Author | : C. David Benson |
Publisher | : Routledge |
Total Pages | : 184 |
Release | : 2019-09-18 |
Genre | : Literary Criticism |
ISBN | : 1000681246 |
Originally published in 1990. This study is of one of the world’s great narrative poems and one of the few long poems in English about physical love. Although this work is often overshadowed by the Canterbury Tales, the author argues that it has its own profound multiplicity. Its mixture of genres, styles, characters and other competing elements creates a powerful literary experience for each reader. This book explores the diversity and contradictions produced by the poem without attempting to resolve them.
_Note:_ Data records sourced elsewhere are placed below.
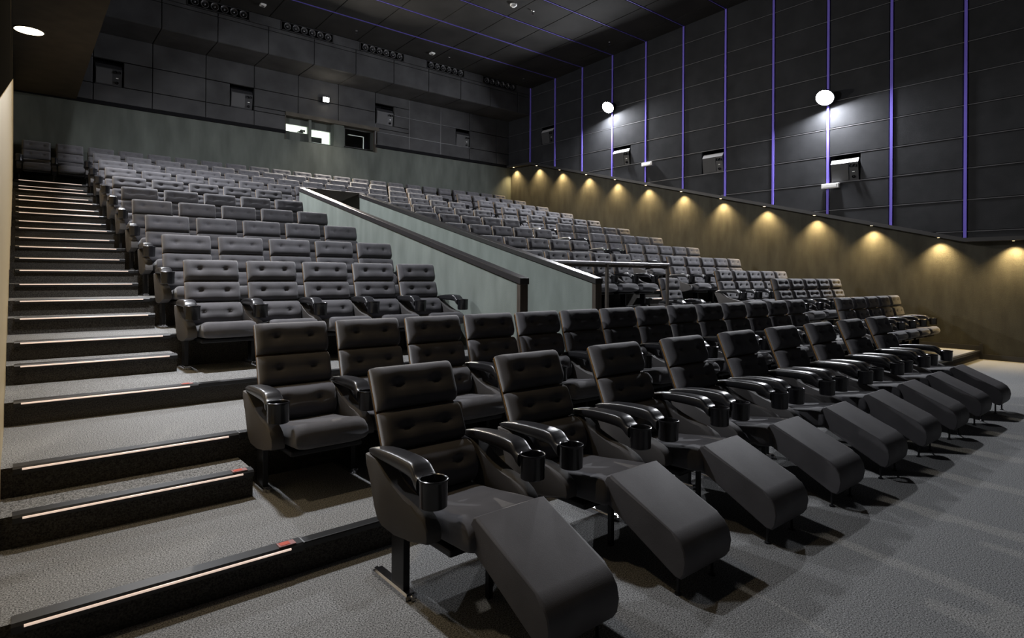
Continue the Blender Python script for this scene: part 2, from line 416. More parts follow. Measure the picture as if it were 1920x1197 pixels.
# splayed partitions between the ports
bm = bmesh.new()
for xa, xb, xc in ((6.64, 6.60, 6.70), (7.345, 7.38, 7.72)):
    vs = [bm.verts.new(p) for p in ((xa, YP + 0.001, 5.47), (xb + 0.02, YB + 0.02, 5.47), (xc, YB + 0.02, 5.47), (xc + 0.05, YP + 0.001, 5.47))]
    vt = [bm.verts.new((v.co.x, v.co.y, 6.15)) for v in vs]
    bm.faces.new(vs); bm.faces.new(vt)
    for i in range(4): bm.faces.new((vs[i], vs[(i + 1) % 4], vt[(i + 1) % 4], vt[i]))
struct('wall_port_partition', bm, green_w)
wl = ['lit projection window nearest the stair aisle, with a projector silhouette', 'lit projection window between the other two ports', 'unlit dark projection window beside the outer partition']
for i, w in enumerate(WIN):
    o = obj('window_%d' % (i + 1), nbox(((w[0], YP + 0.04, w[1]), (w[2], YP + 0.05, w[3]))), glass_m); o['kind'] = 'structure'
    o['label'] = wl[i]
    fr = bmesh.new(); t_ = 0.012
    for a, b in (((w[0], w[1]), (w[2], w[1] + t_)), ((w[0], w[3] - t_), (w[2], w[3])), ((w[0], w[1]), (w[0] + t_, w[3])), ((w[2] - t_, w[1]), (w[2], w[3]))):
        box(fr, (a[0], YP + 0.01, a[1]), (b[0], YP + 0.04, b[1]))
    obj('window_frame', fr, trim_m if i == 2 else booth_m, o)
# pale mullion in the dark third window
o = obj('mullion', nbox(((7.93, YP + 0.055, 5.93), (8.46, YP + 0.075, 5.95)), ((8.44, YP + 0.055, 5.545), (8.465, YP + 0.075, 5.95))), booth_m)
tag(o, 'pale angled frame seen inside the dark third projection window', 'window frame')
# booth behind the lit windows
struct('wall_booth', nbox(((5.6, 19.3, 5.0), (7.6, 19.4, 7.2)), ((5.55, YB + 0.5, 5.0), (5.6, 19.4, 7.2)), ((7.6, YB + 0.27, 5.0), (7.65, 19.4, 7.2)), ((5.6, YB + 0.27, 5.0), (7.6, 19.4, 5.05)), ((5.6, YB + 0.5, 7.2), (7.6, 19.4, 7.25))), booth_m)
struct('wall_booth_dark', nbox(((7.66, 18.5, 5.0), (9.2, 18.6, 7.0)), ((9.2, YB + 0.46, 5.0), (9.25, 18.6, 7.0)), ((7.66, YB + 0.27, 4.95), (9.2, 18.6, 5.0)), ((7.66, YB + 0.46, 7.0), (9.2, 18.6, 7.05))), brown_w)
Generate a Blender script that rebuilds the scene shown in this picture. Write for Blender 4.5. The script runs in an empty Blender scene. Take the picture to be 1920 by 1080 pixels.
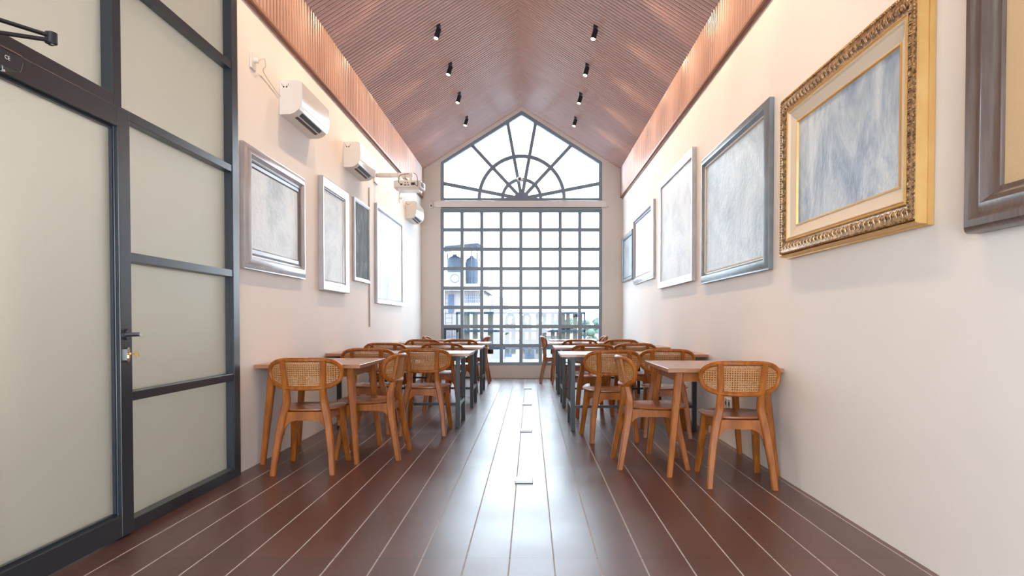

It is accessible to those reading the poem for the first time, but equally stimulating to those who know it well, stressing the importance of the role of individual readers in response to the openness of the poem. Although previous criticism tends to emphasize one or two aspects while ignoring others, Benson argues all critical readings are of interest because they make one aware of the poem’s many contrasting layers and possibilities. Beginning with the principal source, Boccaccio’s Filostrato, the work examines the many different elements added to this source; which contains internal tensions and thus develops Boccaccio’s story in a variety of often contradictory directions. The author considers Chaucer’s treatment of setting, characterization, love, fortune and religion, showing how these affect the character of the poem and make it simultaneously more chivalric and comic, more Christian and more pagan.